Jeffs, who was not represented by a lawyer, nodded when Las Vegas Justice of the Peace James Bixler asked if he would be extradited to Utah. He is charged there with two counts of rape by accomplice and faces the possibility of life in prison if convicted.
Two prosecutors from the Washington County attorney’s office in Utah were in the courtroom. Prosecutor Jerry Jaeger and Ryan Shawm said they planned to take Jeffs immediately, though the return could take several days.
The 50-year-old leader of the breakaway Fundamentalist Church of Jesus Christ of Latter Day Saints was arrested late Monday after a traffic stop outside Las Vegas.
Utah gets first crack
In Jeffs’ first appearance since his arrest, Bixler informed him of the charges. Arizona also has a warrant, but Utah will prosecute him first because it has a stronger case and more serious charges of rape by accomplice.
Prosecutors hope the arrest will break Jeffs’ hold on his followers and empower them to speak out about their lives within the sect and the arranged marriages of young girls there, some just 13 years old.
In past attempts to prosecute polygamists within the sect, victims have faced powerful pressure to stay quiet from family members and their insular communities along the Utah-Arizona line that consider Jeffs a prophet of God.
Just this week, a sexual assault trial of another sect member was put on hold after the alleged victim, a woman married off at 16, refused to testify.
“They pretty much have to renounce their entire heritage to go against the prophet,” said Arizona Attorney General Terry Goddard. “That has got to be hard to do.”

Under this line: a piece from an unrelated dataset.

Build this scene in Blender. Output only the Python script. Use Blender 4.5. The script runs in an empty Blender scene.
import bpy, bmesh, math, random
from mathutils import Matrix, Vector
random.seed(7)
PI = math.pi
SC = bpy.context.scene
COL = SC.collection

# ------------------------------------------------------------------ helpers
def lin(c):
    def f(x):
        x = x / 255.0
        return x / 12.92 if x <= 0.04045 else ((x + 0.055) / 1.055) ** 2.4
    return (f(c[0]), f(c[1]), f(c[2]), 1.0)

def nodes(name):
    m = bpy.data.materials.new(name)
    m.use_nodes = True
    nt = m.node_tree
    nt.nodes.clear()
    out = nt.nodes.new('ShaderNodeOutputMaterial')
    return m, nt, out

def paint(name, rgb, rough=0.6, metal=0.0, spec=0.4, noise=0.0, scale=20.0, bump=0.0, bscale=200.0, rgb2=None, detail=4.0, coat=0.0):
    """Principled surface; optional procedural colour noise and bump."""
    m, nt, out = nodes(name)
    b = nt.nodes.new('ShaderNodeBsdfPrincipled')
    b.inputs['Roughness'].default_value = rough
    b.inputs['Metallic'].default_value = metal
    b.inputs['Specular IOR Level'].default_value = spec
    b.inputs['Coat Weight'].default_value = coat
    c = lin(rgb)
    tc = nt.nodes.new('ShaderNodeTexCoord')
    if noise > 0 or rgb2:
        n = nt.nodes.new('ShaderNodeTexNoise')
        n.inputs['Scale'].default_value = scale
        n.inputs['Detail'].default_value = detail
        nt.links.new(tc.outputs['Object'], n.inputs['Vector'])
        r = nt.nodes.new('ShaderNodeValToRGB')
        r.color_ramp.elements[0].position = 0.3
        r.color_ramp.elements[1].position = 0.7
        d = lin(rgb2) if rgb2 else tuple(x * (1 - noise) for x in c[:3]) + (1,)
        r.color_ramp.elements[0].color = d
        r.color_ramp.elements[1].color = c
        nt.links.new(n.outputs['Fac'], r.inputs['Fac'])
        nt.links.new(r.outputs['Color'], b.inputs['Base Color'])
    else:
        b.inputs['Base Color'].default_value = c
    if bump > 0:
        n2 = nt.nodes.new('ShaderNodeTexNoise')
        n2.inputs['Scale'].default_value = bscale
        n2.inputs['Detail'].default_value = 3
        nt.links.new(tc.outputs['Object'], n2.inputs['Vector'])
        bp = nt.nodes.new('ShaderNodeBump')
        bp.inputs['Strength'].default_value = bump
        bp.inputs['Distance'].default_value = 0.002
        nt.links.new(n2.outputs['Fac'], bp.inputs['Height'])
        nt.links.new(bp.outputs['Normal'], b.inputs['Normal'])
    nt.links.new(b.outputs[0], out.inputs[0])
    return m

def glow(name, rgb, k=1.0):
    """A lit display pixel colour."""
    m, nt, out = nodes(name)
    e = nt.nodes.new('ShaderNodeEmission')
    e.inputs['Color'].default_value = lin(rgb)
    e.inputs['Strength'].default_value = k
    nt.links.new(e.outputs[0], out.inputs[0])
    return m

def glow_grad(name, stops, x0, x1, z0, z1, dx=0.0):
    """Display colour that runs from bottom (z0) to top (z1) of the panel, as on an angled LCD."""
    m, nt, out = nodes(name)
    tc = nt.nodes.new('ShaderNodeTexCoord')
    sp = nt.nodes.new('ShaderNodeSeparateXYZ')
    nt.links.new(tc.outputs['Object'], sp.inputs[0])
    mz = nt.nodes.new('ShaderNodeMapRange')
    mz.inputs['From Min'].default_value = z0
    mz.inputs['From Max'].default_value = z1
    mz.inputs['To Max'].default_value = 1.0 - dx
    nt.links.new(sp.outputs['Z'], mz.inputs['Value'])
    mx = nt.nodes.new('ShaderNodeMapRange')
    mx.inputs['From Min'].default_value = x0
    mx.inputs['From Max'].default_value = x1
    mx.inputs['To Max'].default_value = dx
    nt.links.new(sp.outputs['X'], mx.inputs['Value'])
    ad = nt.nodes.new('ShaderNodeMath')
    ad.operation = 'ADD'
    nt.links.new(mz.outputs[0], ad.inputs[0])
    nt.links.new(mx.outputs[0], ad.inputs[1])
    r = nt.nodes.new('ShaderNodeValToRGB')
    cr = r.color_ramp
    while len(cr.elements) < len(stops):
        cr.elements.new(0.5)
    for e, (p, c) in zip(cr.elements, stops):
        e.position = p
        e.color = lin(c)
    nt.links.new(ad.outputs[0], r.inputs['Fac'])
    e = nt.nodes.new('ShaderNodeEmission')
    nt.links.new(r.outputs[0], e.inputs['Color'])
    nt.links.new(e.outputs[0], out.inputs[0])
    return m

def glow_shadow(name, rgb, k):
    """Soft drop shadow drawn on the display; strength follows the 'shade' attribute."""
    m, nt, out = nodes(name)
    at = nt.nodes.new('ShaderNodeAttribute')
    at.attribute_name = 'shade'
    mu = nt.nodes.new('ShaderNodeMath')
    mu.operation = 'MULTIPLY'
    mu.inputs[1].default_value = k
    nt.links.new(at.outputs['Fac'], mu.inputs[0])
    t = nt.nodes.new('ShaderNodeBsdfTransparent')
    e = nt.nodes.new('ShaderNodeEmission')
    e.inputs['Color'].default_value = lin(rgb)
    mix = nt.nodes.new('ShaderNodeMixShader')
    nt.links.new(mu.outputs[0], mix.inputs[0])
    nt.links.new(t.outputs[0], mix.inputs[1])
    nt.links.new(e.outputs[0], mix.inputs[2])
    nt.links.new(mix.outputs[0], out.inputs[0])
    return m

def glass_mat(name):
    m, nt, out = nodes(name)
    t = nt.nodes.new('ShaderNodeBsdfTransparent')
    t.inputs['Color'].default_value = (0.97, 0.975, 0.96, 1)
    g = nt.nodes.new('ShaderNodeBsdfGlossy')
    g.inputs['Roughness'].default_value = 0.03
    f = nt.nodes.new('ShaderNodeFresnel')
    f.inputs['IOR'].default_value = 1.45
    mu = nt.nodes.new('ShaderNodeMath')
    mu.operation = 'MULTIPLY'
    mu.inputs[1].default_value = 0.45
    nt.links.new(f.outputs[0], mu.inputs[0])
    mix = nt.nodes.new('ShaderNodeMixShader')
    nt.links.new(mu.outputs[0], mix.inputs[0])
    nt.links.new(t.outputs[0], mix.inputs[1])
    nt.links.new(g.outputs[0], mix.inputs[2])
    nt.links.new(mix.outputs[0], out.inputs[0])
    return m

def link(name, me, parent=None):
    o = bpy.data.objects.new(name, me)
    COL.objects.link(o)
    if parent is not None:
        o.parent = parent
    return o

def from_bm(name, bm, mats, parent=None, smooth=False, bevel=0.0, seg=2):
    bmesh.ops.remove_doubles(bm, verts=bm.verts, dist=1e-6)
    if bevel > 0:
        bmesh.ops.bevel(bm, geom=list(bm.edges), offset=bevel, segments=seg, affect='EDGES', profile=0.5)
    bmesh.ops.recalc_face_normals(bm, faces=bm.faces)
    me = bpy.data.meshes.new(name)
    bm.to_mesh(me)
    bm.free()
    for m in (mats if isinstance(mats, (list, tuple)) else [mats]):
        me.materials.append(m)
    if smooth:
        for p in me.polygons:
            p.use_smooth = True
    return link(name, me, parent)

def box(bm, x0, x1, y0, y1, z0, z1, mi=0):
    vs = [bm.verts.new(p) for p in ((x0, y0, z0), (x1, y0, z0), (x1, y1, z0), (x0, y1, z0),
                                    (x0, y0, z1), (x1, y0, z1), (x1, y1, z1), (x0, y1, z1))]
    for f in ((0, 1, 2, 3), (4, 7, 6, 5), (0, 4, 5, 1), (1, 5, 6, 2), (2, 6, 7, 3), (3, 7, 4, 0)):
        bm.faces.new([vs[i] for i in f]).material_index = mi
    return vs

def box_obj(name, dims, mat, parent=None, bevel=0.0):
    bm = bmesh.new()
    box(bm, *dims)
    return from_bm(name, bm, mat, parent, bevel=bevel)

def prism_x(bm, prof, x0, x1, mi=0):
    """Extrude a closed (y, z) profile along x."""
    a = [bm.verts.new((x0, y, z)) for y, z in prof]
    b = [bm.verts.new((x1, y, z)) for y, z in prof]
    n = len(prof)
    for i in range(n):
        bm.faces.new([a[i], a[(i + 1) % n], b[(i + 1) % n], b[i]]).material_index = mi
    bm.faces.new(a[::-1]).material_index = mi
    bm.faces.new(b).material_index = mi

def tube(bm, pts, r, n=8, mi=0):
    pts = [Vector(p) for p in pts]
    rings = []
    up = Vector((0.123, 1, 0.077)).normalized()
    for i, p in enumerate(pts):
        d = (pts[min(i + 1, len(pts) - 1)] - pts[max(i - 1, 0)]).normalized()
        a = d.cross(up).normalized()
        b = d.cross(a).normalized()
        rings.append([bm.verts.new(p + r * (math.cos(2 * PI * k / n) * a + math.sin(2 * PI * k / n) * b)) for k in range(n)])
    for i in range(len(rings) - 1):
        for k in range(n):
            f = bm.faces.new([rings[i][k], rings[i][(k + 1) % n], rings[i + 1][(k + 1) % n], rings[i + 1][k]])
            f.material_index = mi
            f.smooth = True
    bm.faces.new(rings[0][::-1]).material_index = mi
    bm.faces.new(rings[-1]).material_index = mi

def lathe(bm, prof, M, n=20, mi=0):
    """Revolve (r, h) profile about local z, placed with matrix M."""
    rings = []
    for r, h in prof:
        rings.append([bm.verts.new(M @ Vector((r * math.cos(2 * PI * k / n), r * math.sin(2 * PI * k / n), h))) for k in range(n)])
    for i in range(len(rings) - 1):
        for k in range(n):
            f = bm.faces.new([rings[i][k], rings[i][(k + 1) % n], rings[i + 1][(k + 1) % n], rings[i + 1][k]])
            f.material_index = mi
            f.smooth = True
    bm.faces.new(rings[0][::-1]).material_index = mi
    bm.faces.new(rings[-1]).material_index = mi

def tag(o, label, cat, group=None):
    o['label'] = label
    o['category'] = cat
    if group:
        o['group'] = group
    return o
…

Jeffs, who has refused jailhouse interviews this week, spent two years on the run and three months on the FBI’s Most Wanted List before his chance arrest in Las Vegas.
Reluctant bride's story
One accuser said Jeffs performed a wedding over her repeated objections. After the girl continued to resist the man for a month, Jeffs ordered her to “give your mind, body and soul to your husband like you’re supposed to,” according to an affidavit obtained by The Associated Press.
“Go back and do what he tells you to do,” Jeffs said, according to the affidavit.
Jeffs’ sect, with congregants mostly in Hildale, Utah, and neighboring Colorado City, Ariz., split from the mainstream Mormon Church when the Mormons disavowed polygamy more than 100 years ago. Jeffs took over the renegade sect in 2002 after the death of his 98-year-old father. He is said to have at least 40 wives and nearly 60 children.
Flora Jessop, a former sect member who remains skeptical about whether Jeffs’ arrest will change the sect’s practices, said the key to building the case against Jeffs is a willingness of victims to talk.
‘Window of opportunity’
“It’s a matter of using the window of opportunity that we have to get resources, education, help to the women and children who do want out, releasing that stranglehold of fear that he has on their minds, enough to get them help,” Jessop said.
While Jeffs’ arrest won’t make that reluctance disappear, prosecutors say it might help encourage victims to come forward, because they can see that the church leader is being held accountable.
“It will take great courage for them to testify in these proceedings,” Utah Attorney General Mark Shurtleff said. “We congratulate them because the message is, nobody is above the law.”